> EXERCISE:
Count how many lines have the word "pixels" in them. Reply with that number by itself.

> ENTRIES SHOWN:
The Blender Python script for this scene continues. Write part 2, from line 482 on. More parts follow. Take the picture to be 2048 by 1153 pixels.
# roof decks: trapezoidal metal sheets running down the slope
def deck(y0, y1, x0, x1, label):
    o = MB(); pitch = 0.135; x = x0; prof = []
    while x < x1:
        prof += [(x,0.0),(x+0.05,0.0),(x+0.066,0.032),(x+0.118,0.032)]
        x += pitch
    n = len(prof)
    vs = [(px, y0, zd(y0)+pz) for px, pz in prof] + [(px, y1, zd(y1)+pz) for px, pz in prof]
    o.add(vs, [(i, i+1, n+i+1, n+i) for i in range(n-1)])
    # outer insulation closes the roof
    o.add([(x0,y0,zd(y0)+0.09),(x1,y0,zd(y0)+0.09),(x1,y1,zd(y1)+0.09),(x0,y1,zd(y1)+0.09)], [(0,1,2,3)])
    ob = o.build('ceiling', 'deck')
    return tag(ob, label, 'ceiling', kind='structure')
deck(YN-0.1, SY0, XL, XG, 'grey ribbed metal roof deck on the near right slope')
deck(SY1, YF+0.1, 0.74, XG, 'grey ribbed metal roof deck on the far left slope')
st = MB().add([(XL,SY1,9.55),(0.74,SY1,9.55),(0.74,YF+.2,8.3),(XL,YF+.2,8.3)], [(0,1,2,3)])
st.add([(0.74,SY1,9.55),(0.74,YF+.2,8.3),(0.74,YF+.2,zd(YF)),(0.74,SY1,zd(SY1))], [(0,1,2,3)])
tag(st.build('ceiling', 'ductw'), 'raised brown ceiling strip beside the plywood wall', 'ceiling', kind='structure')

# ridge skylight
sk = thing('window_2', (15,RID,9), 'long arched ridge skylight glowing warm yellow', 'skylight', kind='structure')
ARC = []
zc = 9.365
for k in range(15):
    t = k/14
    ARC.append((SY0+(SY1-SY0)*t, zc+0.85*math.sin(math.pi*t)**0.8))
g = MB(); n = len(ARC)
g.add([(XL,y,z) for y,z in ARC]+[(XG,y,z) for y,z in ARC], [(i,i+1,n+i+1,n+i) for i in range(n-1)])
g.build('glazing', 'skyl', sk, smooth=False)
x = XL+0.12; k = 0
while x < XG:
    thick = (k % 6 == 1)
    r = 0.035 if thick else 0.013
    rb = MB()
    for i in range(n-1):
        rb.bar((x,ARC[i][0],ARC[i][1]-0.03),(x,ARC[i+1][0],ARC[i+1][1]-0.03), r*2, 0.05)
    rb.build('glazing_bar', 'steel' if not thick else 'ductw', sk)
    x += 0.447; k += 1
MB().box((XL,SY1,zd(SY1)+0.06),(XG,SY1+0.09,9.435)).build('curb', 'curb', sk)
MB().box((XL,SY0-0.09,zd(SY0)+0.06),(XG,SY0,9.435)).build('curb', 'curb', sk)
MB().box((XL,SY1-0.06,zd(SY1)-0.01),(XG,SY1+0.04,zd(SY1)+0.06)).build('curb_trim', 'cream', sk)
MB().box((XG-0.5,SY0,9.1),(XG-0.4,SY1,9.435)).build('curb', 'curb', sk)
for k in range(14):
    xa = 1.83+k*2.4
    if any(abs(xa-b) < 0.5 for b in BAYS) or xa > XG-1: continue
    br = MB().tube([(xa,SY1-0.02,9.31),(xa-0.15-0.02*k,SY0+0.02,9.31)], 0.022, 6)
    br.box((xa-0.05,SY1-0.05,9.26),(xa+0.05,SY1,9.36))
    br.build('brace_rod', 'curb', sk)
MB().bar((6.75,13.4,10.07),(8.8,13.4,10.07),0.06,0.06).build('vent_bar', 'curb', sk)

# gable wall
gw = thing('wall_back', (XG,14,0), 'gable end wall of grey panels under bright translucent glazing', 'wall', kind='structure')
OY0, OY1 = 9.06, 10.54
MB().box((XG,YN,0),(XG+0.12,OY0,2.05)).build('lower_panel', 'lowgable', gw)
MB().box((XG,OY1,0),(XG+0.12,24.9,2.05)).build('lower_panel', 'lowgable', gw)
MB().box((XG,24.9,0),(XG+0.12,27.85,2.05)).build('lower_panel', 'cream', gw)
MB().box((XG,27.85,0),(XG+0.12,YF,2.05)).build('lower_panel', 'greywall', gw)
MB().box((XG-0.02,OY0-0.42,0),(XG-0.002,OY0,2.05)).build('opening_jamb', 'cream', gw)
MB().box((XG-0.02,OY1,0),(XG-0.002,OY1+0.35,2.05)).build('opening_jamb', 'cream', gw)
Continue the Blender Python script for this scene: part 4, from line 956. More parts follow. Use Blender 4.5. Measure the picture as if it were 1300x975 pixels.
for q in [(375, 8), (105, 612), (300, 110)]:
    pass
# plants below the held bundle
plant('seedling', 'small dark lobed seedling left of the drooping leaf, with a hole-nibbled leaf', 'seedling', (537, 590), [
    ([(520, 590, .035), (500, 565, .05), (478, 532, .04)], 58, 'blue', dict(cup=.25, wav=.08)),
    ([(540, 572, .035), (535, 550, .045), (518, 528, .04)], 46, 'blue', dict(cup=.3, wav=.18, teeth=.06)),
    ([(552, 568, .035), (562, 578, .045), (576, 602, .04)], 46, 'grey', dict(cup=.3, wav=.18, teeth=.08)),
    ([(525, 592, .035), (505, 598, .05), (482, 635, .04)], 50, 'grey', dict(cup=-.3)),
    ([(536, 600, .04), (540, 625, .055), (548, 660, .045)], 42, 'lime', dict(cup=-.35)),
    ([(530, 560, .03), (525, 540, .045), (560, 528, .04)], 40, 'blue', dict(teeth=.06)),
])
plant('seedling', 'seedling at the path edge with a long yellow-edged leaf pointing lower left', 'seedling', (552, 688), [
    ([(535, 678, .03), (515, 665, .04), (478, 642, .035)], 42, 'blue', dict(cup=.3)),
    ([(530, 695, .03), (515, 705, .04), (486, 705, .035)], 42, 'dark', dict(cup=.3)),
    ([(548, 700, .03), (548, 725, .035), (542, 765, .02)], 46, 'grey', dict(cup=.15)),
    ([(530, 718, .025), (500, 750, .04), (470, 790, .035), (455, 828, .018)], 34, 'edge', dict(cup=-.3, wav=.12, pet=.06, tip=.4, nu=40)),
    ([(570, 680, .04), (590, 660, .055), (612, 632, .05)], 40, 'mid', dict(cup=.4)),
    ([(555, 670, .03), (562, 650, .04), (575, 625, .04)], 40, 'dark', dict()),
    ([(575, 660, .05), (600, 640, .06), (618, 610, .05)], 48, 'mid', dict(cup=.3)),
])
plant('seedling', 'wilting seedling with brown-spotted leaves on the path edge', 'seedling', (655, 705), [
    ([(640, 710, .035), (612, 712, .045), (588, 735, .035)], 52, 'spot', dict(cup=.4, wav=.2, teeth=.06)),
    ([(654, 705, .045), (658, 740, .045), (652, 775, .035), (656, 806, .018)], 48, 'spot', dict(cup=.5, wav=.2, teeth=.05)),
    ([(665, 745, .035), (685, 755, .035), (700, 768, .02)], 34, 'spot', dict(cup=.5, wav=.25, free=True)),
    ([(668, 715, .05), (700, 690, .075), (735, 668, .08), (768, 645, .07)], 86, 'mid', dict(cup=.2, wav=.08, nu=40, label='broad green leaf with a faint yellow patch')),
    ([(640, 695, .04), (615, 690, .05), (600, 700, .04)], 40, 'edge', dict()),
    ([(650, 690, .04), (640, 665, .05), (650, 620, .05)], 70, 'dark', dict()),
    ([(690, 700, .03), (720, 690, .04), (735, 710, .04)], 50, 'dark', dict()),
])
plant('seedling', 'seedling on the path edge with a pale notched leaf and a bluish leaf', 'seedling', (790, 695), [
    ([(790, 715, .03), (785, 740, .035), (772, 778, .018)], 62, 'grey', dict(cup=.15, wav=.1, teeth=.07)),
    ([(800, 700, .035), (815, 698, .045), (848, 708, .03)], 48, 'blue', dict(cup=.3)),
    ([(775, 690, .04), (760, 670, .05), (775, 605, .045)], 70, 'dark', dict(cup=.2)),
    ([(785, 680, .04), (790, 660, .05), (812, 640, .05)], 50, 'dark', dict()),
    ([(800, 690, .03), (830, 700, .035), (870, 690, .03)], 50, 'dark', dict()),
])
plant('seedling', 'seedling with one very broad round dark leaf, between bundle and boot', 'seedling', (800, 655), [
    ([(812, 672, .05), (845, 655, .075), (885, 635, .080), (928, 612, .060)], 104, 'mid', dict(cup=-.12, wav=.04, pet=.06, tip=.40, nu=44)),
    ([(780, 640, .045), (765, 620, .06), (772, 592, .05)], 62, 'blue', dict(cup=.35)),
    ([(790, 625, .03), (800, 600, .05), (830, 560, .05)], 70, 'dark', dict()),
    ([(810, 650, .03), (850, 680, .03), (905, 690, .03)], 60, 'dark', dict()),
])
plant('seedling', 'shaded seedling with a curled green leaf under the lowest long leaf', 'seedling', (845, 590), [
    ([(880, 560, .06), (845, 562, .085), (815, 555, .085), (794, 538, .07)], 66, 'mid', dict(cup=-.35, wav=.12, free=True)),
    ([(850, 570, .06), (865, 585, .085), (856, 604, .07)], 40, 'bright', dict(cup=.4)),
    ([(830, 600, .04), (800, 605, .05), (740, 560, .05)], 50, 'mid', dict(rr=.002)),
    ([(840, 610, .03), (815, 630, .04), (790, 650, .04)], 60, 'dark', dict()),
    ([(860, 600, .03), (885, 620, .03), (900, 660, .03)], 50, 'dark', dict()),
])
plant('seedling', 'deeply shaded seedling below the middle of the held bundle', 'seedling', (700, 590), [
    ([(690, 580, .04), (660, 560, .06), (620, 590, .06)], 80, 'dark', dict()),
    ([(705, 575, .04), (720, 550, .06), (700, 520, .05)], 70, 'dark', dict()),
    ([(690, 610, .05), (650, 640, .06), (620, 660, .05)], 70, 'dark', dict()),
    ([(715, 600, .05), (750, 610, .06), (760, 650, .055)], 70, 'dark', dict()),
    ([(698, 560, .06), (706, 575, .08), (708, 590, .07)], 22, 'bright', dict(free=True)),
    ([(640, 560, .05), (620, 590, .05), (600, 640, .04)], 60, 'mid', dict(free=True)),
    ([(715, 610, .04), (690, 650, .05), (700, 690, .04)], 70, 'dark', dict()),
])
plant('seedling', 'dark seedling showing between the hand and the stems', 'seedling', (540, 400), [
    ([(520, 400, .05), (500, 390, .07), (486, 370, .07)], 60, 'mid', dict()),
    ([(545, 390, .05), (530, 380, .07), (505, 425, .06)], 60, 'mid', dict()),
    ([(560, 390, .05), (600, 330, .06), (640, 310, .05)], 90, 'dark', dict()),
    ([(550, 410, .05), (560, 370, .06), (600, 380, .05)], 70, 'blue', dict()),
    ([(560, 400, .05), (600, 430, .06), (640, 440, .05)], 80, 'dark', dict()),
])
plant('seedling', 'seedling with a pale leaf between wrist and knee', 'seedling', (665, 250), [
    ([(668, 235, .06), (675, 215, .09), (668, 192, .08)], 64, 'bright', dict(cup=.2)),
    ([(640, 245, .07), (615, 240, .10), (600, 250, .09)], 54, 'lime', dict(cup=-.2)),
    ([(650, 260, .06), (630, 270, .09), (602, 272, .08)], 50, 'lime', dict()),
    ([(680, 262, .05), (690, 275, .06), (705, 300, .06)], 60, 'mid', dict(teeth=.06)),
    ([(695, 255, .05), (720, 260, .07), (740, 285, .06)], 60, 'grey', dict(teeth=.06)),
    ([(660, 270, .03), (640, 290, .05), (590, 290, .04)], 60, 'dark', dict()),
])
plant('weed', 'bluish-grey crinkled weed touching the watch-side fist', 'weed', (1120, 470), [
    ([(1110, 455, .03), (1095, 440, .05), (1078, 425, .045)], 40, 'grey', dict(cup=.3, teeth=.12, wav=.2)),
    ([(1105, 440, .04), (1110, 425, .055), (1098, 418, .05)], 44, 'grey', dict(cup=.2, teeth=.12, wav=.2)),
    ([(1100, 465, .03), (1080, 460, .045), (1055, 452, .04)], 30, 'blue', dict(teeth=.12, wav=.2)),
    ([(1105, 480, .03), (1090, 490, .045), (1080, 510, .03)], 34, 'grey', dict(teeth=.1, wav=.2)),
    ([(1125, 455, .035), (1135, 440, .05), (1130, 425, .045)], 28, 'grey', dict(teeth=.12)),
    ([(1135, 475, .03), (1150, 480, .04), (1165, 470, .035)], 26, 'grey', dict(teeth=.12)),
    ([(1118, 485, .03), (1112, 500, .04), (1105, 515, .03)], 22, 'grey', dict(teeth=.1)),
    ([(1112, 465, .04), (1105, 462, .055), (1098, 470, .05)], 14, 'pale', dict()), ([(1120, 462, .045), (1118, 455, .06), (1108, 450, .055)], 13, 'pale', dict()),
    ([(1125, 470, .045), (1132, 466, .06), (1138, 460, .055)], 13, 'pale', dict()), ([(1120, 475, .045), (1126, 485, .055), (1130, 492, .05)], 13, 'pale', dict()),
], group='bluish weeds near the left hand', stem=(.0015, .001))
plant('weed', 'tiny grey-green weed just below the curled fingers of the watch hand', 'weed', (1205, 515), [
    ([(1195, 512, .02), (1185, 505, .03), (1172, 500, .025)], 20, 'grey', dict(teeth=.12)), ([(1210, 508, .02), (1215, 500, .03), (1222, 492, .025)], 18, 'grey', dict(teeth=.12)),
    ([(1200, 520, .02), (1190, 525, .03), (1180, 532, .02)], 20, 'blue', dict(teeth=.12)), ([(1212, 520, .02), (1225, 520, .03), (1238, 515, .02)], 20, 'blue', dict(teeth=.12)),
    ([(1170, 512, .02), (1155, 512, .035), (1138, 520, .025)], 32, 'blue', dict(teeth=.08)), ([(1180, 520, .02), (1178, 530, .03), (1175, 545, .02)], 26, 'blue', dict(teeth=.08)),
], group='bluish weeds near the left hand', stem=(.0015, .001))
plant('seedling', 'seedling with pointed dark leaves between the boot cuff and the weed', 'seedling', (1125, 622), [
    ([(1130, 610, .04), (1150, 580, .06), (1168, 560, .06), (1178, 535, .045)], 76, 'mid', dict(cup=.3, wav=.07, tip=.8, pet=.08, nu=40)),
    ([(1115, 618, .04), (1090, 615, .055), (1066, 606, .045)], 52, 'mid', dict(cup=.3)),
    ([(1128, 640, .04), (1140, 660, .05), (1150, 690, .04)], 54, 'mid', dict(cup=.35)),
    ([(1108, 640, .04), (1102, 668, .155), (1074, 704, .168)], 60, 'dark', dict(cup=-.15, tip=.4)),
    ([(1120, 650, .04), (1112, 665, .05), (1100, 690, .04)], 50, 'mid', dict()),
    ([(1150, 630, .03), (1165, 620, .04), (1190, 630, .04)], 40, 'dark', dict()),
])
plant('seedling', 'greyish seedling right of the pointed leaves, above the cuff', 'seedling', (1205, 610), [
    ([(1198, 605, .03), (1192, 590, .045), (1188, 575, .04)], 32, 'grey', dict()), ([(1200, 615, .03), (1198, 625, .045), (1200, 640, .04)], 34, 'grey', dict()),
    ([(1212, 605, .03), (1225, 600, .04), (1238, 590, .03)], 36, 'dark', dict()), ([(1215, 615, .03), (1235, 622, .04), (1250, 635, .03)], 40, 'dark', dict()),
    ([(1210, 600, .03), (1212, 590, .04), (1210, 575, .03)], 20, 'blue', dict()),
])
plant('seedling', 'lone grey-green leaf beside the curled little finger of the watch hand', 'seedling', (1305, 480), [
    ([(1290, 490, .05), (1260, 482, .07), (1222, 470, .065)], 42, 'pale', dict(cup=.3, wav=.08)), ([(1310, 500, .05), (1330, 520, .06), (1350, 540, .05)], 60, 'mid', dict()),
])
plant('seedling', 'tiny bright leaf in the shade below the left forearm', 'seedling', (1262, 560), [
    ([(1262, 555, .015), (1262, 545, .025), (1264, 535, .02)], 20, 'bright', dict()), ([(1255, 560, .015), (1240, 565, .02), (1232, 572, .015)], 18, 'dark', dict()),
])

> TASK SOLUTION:
2